## INSTRUCTIONS TO FOLLOW
From the listing below, pull out all lines with "picture" in them.

-- start --

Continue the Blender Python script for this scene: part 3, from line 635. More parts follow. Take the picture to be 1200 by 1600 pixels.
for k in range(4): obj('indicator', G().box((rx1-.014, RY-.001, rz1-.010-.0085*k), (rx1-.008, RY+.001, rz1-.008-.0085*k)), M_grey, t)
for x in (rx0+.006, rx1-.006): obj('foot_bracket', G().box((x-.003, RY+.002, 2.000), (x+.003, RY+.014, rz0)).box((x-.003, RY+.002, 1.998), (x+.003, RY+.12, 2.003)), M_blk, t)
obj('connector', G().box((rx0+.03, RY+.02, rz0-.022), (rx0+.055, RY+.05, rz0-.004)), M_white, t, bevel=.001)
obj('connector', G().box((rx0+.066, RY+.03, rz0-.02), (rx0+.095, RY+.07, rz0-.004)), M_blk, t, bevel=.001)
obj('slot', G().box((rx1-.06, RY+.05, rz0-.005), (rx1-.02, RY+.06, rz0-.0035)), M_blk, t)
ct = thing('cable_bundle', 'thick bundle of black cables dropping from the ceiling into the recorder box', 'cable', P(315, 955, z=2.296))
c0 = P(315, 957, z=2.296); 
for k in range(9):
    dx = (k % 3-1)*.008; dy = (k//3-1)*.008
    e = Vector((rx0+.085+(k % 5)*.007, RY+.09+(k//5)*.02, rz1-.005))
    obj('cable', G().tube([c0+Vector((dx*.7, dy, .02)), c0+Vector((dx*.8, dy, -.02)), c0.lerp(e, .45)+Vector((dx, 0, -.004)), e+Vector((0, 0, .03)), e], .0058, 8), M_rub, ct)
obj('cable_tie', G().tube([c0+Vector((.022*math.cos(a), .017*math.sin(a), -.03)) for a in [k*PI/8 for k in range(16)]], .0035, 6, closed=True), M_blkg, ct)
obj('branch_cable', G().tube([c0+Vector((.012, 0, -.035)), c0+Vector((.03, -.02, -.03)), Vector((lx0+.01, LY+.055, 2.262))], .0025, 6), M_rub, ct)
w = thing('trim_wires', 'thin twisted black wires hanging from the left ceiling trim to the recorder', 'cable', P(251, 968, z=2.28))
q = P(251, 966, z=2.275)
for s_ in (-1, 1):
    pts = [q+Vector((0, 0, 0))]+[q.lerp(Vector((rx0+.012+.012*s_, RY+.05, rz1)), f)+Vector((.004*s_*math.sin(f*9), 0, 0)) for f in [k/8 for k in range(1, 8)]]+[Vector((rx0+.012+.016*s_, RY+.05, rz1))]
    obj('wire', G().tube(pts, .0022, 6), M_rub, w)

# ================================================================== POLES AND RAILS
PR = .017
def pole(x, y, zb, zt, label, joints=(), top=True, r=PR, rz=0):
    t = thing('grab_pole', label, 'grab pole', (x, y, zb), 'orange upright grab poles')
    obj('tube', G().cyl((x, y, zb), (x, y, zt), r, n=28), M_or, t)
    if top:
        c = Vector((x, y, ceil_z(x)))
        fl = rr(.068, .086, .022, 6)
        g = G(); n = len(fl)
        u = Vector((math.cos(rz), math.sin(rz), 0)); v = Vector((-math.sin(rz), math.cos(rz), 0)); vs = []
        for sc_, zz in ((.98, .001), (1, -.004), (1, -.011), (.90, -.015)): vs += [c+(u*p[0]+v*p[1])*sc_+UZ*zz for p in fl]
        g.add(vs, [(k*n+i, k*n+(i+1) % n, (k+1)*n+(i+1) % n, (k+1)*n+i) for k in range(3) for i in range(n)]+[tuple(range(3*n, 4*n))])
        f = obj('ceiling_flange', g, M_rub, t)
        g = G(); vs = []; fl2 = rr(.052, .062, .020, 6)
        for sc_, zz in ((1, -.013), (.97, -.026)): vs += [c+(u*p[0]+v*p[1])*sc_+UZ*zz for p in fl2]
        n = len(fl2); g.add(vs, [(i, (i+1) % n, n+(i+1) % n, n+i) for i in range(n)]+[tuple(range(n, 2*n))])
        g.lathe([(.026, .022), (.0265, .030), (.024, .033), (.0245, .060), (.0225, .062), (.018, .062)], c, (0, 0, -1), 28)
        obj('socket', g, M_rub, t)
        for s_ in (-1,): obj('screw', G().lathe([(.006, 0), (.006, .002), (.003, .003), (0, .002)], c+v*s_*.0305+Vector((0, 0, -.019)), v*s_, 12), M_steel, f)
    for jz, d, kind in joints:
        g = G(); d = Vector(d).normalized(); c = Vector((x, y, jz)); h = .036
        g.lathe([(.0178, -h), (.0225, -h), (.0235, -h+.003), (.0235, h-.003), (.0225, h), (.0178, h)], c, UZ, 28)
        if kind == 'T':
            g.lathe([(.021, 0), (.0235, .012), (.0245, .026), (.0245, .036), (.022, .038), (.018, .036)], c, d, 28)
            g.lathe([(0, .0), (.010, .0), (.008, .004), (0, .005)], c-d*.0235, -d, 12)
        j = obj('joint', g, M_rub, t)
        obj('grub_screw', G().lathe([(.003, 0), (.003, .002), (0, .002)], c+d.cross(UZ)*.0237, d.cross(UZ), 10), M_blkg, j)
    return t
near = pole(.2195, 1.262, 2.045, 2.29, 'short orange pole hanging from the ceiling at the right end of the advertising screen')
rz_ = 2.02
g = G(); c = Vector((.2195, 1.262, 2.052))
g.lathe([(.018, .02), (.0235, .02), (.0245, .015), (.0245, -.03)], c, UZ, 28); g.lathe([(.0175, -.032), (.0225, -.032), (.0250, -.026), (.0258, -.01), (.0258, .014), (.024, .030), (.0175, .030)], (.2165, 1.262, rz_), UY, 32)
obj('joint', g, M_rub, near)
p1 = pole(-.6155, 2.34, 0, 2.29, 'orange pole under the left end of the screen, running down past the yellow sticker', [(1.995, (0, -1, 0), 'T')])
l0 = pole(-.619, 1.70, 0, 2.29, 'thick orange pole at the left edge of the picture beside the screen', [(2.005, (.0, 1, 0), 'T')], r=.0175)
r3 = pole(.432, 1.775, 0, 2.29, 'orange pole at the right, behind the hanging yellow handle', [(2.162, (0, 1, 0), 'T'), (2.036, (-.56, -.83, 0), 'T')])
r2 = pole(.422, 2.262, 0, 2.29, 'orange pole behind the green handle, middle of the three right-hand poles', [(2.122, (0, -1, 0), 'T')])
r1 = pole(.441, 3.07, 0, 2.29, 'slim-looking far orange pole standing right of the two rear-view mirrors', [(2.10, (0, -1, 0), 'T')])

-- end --

## OUTPUT FOR THIS TASK
Continue the Blender Python script for this scene: part 3, from line 635. More parts follow. Take the picture to be 1200 by 1600 pixels.
l0 = pole(-.619, 1.70, 0, 2.29, 'thick orange pole at the left edge of the picture beside the screen', [(2.005, (.0, 1, 0), 'T')], r=.0175)